## EXERCISE REQUIREMENTS
Copy nothing but the lines from the one containing "car('parked_car', 'white car" through the last line of the records, repeated exactly and without pictures.

## MATERIAL
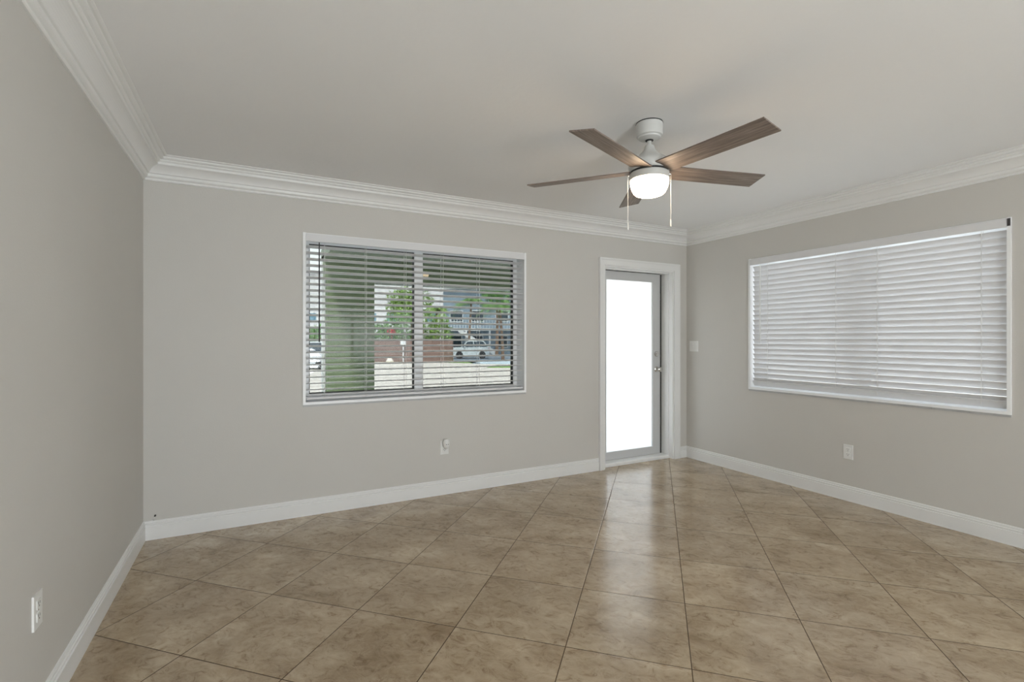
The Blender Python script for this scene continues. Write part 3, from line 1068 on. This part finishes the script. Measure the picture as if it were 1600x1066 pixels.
# blue-grey apartment block with stair and balcony
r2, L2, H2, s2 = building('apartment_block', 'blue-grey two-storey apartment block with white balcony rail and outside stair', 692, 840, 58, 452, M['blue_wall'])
zf = zrow(514, 58) - GZ
MB().box(0, L2, -1.5, 0, zf - 0.25, zf).build('balcony_floor', M['white_paint'], r2)
rl = MB()
x = 0.1
while x < L2:
    rl.box(x, x + 0.07, -1.5, -1.44, zf, zf + 1.05)
    x += 0.34
rl.box(0, L2, -1.53, -1.41, zf + 1.05, zf + 1.14)
rl.build('balcony_railing', M['white_paint'], r2)
for k in range(5):
    x = 0.2 + k * (L2 - 0.4) / 4
    MB().box(x - 0.1, x + 0.1, -1.5, -1.3, 0, zf - 0.25).build('post', M['white_paint'], r2)
for k, x in enumerate((0.9, 3.4, 6.3, 8.8)):
    pane(r2, x, x + 1.4, zf + 0.9, zf + 2.1, M['dark_glass'])
    pane(r2, x, x + 1.3, 0.9, 2.2, M['dark_glass'])
stair = MB()
sx0, sz0, sx1, sz1 = 2.1, zf, 6.2, 0.4
stair.prism([(sx0, sz0), (sx0, sz0 - 0.4), (sx1, sz1 - 0.4), (sx1 + 0.3, sz1 - 0.4), (sx1 + 0.3, sz1)], lambda p, q, t: (p, t, q), -2.6, -2.5)
stair.prism([(sx0, sz0), (sx0, sz0 - 0.4), (sx1, sz1 - 0.4), (sx1 + 0.3, sz1 - 0.4), (sx1 + 0.3, sz1)], lambda p, q, t: (p, t, q), -1.7, -1.6)
for k in range(12):
    t_ = k / 12
    x, z = sx0 + (sx1 - sx0) * t_, sz0 + (sz1 - sz0) * t_
    stair.box(x, x + 0.36, -2.5, -1.7, z - 0.22, z - 0.16)
stair.build('outside_stair', M['white_paint'], r2)

# drive and pavement, grass patches
pa = at(700, 43.2, GZ)


def patch(name, pts, m, label, cat, z0=0.0, th=0.02):
    P_ = [at(u, f_, 0) for u, f_ in pts]
    b = MB()
    A = [b.bm.verts.new((p.x, p.y, GZ + z0)) for p in P_]
    B = [b.bm.verts.new((p.x, p.y, GZ + z0 + th)) for p in P_]
    for i in range(len(P_)):
        b.bm.faces.new((A[i], A[(i + 1) % len(P_)], B[(i + 1) % len(P_)], B[i]))
    b.bm.faces.new(A[::-1])
    b.bm.faces.new(B)
    return struct(b.build(name, m), label, cat)


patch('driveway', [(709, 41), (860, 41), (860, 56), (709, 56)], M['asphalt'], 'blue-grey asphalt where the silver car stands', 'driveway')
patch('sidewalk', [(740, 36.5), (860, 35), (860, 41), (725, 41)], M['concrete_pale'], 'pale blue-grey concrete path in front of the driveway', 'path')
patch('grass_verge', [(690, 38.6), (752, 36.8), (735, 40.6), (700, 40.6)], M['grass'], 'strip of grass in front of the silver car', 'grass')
patch('grass_patch', [(760, 31.5), (860, 31.5), (860, 34.5), (775, 34.5)], M['grass'], 'grass patch at the lower right of the window view', 'grass')


def car(name, label, pos, rz, paint, scale=1.0):
    root = empty(name, pos, rz)
    tag(root, label, 'car')
    L_, W_, = 4.3 * scale, 1.8
    k = scale
    body = [(-2.15, 0.32), (-2.17, 0.75), (-2.05, 1.02), (-1.0, 1.06), (1.95, 1.10), (2.12, 0.98), (2.15, 0.5), (2.05, 0.30)]
    # wheel arches cut into the lower outline
    low = []
    for cx_ in (1.32, -1.33):
        for i in range(0, 9):
            a = PI * i / 8
            low.append((cx_ + 0.40 * math.cos(a), 0.30 + 0.42 * math.sin(a)))
    pts = body + low
    MB().prism([(p * k, q) for p, q in pts], lambda p, q, t: (p, t, q), -W_ / 2, W_ / 2).build('body', paint, root, bevel=0.04)
    cab = [(-1.15, 1.04), (-0.45, 1.55), (-0.25, 1.62), (1.2, 1.64), (1.45, 1.58), (2.0, 1.08)]
    gl = MB()
    A = [gl.bm.verts.new((p * k, -W_ / 2 + 0.05 + (q - 1.04) * 0.28, q)) for p, q in cab]
    B = [gl.bm.verts.new((p * k, W_ / 2 - 0.05 - (q - 1.04) * 0.28, q)) for p, q in cab]
    for i in range(len(cab)):
        gl.bm.faces.new((A[i], A[(i + 1) % 6], B[(i + 1) % 6], B[i]))
    gl.bm.faces.new(A[::-1])
    gl.bm.faces.new(B)
    gl.build('cabin_glass', M['dark_glass'], root)
    rf = MB()
    rf.prism([(-0.50 * k, 1.55), (-0.25 * k, 1.66), (1.2 * k, 1.69), (1.52 * k, 1.60), (1.2 * k, 1.62), (-0.25 * k, 1.60)], lambda p, q, t: (p, t, q), -W_ / 2 + 0.17, W_ / 2 - 0.17)
    for sg in (-1, 1):
        def P3(p, q, o=0.0):
            return Vector((p * k, sg * (W_ / 2 - 0.04 + o - (q - 1.04) * 0.28), q))
        for (a, b) in (((-1.15, 1.04), (-0.42, 1.57)), ((-0.42, 1.57), (-0.2, 1.64)), ((-0.2, 1.64), (1.2, 1.66)), ((1.2, 1.66), (1.48, 1.59)), ((1.48, 1.59), (2.0, 1.08)), ((0.35, 1.05), (0.30, 1.62))):
            rf.tube([P3(*a), P3(*b)], 0.045 if a != (0.35, 1.05) else 0.035, 6)
    rf.build('roof', paint, root)
    for cx_ in (1.32, -1.33):
        for sg in (-1, 1):
            c = (cx_ * k, sg * 0.80, 0.34)
            wv = MB().lathe([(0.22, -0.10), (0.33, -0.10), (0.345, -0.07), (0.345, 0.07), (0.33, 0.10), (0.22, 0.10)], 24, c, 'y').build('wheel', M['tyre'], root, smooth=True)
            rm = MB().lathe([(0.0, -0.105), (0.06, -0.105), (0.07, -0.095), (0.19, -0.090), (0.23, -0.104), (0.23, 0.104), (0.19, 0.09), (0.07, 0.095), (0.06, 0.105), (0, 0.105)], 10, c, 'y').build('rim', M['rim'], wv)
    for sg in (-1, 1):
        MB().box(-2.17 * k, -1.95 * k, sg * 0.72 - 0.16, sg * 0.72 + 0.16, 0.76, 0.90).build('headlamp', M['lens'], root, bevel=0.02)
        MB().box(2.0 * k, 2.15 * k, sg * 0.74 - 0.14, sg * 0.74 + 0.14, 0.82, 1.02).build('tail_lamp', M['lamp_red'], root, bevel=0.02)
    for sg in (-1, 1):
        MB().box(-0.78 * k, -0.62 * k, sg * 0.98 - 0.08, sg * 0.98 + 0.08, 1.08, 1.2).build('mirror', paint, root, bevel=0.02)
    return root


pv = at(736, 46.5, GZ + 0.02)
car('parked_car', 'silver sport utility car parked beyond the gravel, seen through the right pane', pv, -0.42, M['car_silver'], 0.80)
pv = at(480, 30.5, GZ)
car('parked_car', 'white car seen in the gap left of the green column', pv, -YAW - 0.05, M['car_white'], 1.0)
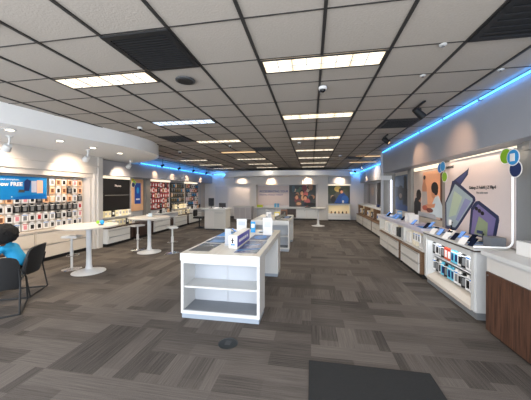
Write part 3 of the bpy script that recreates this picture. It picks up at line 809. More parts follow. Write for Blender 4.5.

## THE COMPLETED TASK
car('parked_car', 'white car seen in the gap left of the green column', pv, -YAW - 0.05, M['car_white'], 1.0)
Write part 3 of the bpy script that recreates this picture. It picks up at line 809. More parts follow. Write for Blender 4.5.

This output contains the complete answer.